Departures, 26 December 2007

I entered the C-17 with a sense of dread, a sense of longing, and an overwhelming loneliness. This was my war. This had been my battle, and my men had won.

As we approached the bird, I looked at the lights of the airport and imagined the city of Baghdad. I imagined Dora, with all our friends, eagerly awaiting the next morning with hope. There may be jobs.

My future hangs heavy on my soul. When I close my eyes, I see myself as an Infantry leader. And yet, for fear of professional integrity, I feel it's time to leave. Special Forces or Civil Affairs? I later learned I wasn't eligible for either. As a Sergeant First Class with 4 years in my current rank, I exceed the time in grade window for Special Forces and as a Sergeant First Class, I wasn't eligible for Civil Affairs at all.

Civil Affairs guarantees Bragg, which puts Jessica in a position to finish her law degree.

I cannot say that badges don't matter. I'd love to get my long tab. I'd love to honor my father and, as Barry Sadler said, he'll be a man, they'll test one day, have him win, the Green Beret.

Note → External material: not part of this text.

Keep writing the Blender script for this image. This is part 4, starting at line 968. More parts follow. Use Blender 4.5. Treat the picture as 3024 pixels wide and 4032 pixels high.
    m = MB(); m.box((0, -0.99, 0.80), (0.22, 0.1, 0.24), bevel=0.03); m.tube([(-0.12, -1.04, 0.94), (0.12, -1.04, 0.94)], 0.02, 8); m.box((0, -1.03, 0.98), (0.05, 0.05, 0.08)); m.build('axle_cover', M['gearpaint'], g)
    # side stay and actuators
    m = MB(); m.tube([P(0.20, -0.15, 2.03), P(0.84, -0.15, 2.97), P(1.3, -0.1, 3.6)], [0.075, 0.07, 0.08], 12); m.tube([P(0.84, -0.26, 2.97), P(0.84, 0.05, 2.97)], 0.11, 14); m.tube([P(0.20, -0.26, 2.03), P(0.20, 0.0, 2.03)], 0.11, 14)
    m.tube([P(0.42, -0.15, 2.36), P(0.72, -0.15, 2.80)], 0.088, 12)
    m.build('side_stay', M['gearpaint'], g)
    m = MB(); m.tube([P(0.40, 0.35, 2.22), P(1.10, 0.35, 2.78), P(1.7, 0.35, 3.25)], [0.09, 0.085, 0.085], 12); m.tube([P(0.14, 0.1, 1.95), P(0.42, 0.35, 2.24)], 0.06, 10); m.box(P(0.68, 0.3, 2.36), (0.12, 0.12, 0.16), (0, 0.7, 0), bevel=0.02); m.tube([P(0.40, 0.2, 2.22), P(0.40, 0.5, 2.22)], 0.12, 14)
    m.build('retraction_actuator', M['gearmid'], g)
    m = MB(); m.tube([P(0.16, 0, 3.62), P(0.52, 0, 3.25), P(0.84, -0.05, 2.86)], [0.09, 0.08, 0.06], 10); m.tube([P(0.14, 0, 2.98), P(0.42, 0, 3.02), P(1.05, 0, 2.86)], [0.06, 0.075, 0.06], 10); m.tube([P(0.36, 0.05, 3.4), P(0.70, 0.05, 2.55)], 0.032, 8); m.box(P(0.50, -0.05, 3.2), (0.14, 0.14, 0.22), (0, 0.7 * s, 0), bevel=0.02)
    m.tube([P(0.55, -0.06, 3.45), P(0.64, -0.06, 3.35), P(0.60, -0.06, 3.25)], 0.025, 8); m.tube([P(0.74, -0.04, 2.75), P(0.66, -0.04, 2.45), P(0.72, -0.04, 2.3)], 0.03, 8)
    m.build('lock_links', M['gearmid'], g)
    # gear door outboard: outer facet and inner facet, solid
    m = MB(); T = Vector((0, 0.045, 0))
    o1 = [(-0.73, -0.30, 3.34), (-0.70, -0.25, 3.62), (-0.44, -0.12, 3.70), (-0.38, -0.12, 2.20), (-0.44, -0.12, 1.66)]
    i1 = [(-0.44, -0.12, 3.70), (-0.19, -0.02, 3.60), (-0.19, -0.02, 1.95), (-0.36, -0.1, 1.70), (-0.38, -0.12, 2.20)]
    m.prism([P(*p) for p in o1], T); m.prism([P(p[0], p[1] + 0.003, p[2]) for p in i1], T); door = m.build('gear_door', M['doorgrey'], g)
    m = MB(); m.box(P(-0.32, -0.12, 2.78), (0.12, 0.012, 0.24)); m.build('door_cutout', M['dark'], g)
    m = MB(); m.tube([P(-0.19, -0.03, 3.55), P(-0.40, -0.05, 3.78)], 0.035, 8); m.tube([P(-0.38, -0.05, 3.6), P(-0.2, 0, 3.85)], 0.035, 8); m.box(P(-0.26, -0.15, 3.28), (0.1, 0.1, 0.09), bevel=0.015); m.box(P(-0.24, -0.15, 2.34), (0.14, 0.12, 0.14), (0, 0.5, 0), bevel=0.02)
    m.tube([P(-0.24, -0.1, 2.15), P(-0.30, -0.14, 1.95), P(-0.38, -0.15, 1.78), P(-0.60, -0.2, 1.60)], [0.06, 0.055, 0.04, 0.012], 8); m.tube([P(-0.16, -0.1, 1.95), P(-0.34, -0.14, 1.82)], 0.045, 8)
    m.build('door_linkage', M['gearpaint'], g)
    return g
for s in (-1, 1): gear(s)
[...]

And yet, as I ponder this decision, the beginning of Troy comes as though foreshadowing an epic decision. If I go SF, I will earn my glory, but fail to achieve the normalcy of family. If I go Civil Affairs, I will impact the world to some lesser degree and perhaps actually have a modicum of family interaction.

Self-edification. The word keeps popping into my mind.